For some time, I’ve been getting up early. (Most happy writers write in the morning; unhappy writers write whenever they feel like it.) I know this won’t make me a Proust (or a Tolstoy), but there is something satisfying about starting the day, let’s say, intentionally. “Writing,” I once said, “is one of the most deliberate things we do,” and doing it as the first intellectually demanding task of the day just somehow feels right. It makes you feel like a writer. Having written something in the morning, you can go through the rest of the day with a distinct sense of accomplishment, the feeling that you are in fact “contributing to the literature”, that you are part of the conversation. You can look your peers in the eye and tell them what you think now because you have made a serious attempt to articulate what you know.
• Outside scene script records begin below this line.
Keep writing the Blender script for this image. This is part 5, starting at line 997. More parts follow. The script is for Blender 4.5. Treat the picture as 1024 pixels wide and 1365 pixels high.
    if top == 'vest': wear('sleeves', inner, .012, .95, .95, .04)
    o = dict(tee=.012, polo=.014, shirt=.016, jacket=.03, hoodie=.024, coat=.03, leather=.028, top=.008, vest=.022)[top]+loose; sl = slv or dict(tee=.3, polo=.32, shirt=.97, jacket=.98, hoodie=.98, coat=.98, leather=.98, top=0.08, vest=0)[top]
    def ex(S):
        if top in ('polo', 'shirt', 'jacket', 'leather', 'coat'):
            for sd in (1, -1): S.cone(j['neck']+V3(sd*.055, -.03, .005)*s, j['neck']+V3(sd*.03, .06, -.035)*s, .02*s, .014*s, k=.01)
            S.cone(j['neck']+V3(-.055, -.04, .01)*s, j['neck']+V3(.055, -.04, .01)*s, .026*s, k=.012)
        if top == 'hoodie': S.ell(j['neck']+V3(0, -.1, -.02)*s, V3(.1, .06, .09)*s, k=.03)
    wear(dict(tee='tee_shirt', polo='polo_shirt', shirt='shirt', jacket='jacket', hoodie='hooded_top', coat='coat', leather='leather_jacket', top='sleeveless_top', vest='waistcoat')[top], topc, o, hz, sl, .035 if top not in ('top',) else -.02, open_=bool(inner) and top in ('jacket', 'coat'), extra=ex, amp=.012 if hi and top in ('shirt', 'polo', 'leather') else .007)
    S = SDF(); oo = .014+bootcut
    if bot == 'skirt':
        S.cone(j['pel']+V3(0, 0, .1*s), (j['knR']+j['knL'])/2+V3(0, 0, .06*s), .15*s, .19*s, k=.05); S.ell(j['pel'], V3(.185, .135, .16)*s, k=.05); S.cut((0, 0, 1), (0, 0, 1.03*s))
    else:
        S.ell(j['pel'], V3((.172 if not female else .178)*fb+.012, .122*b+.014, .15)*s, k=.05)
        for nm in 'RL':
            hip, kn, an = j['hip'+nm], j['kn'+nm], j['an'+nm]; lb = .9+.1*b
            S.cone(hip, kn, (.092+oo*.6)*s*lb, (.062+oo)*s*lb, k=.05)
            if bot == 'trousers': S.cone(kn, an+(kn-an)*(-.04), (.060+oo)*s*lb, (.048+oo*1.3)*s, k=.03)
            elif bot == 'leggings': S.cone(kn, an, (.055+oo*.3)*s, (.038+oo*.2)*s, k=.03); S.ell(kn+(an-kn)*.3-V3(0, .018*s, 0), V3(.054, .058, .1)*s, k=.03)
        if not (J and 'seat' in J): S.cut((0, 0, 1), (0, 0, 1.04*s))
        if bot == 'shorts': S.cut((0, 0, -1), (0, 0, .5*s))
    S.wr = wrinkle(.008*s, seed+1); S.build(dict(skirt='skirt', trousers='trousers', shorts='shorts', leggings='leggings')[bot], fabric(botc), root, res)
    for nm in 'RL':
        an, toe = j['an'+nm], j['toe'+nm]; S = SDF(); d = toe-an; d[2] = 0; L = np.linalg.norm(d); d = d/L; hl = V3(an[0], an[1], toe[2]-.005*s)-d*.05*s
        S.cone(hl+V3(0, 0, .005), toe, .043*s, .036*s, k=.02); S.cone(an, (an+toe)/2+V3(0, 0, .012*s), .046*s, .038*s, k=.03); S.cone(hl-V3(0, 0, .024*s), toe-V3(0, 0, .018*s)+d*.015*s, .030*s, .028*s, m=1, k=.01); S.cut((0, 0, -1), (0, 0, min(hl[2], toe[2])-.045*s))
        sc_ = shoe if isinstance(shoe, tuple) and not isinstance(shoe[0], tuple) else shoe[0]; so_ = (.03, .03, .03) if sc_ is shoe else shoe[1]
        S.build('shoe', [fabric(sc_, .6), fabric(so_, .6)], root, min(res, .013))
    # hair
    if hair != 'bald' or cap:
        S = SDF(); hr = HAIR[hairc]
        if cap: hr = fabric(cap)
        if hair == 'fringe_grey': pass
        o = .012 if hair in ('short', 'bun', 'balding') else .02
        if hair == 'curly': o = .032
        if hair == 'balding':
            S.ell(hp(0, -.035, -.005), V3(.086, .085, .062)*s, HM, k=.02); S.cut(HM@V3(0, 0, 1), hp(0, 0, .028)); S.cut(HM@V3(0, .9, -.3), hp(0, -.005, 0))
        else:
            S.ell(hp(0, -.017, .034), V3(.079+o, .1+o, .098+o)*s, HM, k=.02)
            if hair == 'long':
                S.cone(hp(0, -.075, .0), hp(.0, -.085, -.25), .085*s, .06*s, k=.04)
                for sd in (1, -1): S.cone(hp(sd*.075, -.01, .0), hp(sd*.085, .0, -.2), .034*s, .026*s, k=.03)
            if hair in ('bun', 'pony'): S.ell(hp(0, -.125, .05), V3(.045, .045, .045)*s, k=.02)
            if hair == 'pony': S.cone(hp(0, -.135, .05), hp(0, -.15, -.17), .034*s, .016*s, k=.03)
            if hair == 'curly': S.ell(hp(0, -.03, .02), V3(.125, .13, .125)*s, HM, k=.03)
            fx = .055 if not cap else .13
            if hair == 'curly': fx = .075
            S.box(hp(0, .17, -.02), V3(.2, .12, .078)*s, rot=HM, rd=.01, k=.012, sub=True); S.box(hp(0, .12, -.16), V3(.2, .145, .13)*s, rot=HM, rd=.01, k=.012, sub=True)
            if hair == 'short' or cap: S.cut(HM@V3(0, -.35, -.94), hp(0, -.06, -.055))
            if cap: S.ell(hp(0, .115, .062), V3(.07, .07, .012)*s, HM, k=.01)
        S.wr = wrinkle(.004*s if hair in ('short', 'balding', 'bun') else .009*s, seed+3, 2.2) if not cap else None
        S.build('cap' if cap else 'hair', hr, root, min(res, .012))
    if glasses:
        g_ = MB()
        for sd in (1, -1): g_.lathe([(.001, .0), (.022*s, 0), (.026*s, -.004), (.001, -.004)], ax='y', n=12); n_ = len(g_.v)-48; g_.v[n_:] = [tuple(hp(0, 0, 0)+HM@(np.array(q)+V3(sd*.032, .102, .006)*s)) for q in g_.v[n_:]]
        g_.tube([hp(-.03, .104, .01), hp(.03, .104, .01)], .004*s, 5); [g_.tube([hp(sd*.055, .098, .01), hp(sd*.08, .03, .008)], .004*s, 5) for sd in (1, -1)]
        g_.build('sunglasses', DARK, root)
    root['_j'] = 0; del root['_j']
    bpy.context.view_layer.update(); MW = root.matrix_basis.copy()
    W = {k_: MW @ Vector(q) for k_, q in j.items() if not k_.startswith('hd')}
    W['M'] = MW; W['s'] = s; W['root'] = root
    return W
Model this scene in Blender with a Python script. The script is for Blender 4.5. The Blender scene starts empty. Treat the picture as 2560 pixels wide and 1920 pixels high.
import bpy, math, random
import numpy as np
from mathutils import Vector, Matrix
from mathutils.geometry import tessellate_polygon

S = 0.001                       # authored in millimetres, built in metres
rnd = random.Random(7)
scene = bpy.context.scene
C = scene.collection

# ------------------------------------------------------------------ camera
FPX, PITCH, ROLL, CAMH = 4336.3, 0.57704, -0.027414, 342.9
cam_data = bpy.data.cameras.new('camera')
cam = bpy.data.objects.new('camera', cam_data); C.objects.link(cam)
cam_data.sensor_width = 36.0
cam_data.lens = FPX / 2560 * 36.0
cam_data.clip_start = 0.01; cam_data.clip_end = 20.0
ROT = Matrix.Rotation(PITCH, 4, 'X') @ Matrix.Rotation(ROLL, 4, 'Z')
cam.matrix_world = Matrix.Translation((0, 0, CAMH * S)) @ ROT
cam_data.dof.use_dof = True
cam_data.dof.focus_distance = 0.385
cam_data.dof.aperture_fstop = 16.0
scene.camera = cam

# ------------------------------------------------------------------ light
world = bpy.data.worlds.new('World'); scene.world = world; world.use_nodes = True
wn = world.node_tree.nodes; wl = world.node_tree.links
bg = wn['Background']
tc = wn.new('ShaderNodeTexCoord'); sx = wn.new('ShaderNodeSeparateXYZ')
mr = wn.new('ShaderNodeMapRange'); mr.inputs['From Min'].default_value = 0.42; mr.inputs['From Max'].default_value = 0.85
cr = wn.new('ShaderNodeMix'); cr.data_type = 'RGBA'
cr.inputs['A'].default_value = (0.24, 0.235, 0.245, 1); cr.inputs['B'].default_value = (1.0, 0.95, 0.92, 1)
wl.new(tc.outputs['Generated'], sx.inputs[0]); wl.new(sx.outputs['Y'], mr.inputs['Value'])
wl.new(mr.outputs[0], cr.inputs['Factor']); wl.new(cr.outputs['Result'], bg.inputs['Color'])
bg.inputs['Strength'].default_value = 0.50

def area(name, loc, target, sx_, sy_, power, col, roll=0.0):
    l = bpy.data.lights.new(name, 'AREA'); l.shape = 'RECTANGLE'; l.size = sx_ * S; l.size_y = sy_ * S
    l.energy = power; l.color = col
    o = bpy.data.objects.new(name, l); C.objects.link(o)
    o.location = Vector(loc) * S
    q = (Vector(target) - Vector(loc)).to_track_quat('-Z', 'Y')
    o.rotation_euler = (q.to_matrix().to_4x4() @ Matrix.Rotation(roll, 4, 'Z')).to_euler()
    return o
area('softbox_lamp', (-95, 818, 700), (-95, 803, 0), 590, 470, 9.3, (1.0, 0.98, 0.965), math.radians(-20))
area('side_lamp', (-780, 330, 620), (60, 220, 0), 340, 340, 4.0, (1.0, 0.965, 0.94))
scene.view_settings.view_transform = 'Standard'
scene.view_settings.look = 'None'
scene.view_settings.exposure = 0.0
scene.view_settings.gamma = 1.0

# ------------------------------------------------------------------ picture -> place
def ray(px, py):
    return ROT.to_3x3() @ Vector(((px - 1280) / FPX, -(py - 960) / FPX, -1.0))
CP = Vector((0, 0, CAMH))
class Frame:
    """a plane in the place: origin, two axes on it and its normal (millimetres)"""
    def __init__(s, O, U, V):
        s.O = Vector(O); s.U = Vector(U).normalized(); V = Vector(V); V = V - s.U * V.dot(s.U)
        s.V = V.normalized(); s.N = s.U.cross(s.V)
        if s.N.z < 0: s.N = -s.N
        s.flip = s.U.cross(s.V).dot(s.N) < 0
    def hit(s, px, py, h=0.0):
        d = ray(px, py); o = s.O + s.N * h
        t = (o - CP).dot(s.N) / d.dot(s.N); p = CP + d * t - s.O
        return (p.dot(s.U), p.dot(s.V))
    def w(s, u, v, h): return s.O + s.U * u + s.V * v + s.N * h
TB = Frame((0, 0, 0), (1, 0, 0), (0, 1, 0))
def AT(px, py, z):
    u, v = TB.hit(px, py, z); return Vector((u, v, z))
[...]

To be sure, our writing doesn’t always succeed, but you can earn even your failures — the seriousness of the writing the moment — simply by being deliberate about it. Decide the day before what you will write and when you will write it. Then give yourself a good morning.
That’s how I wrote my dissertation back in the 1990s: I always made sure to write in the morning before doing anything else. Even if it was just revising one paragraph, that made me go through the day without the weight of “having to write” hanging over my head. And if I did write later, that was just a nice bonus.
Yes, it’s definitely a habit that is worth developing in grad school. I wish I had!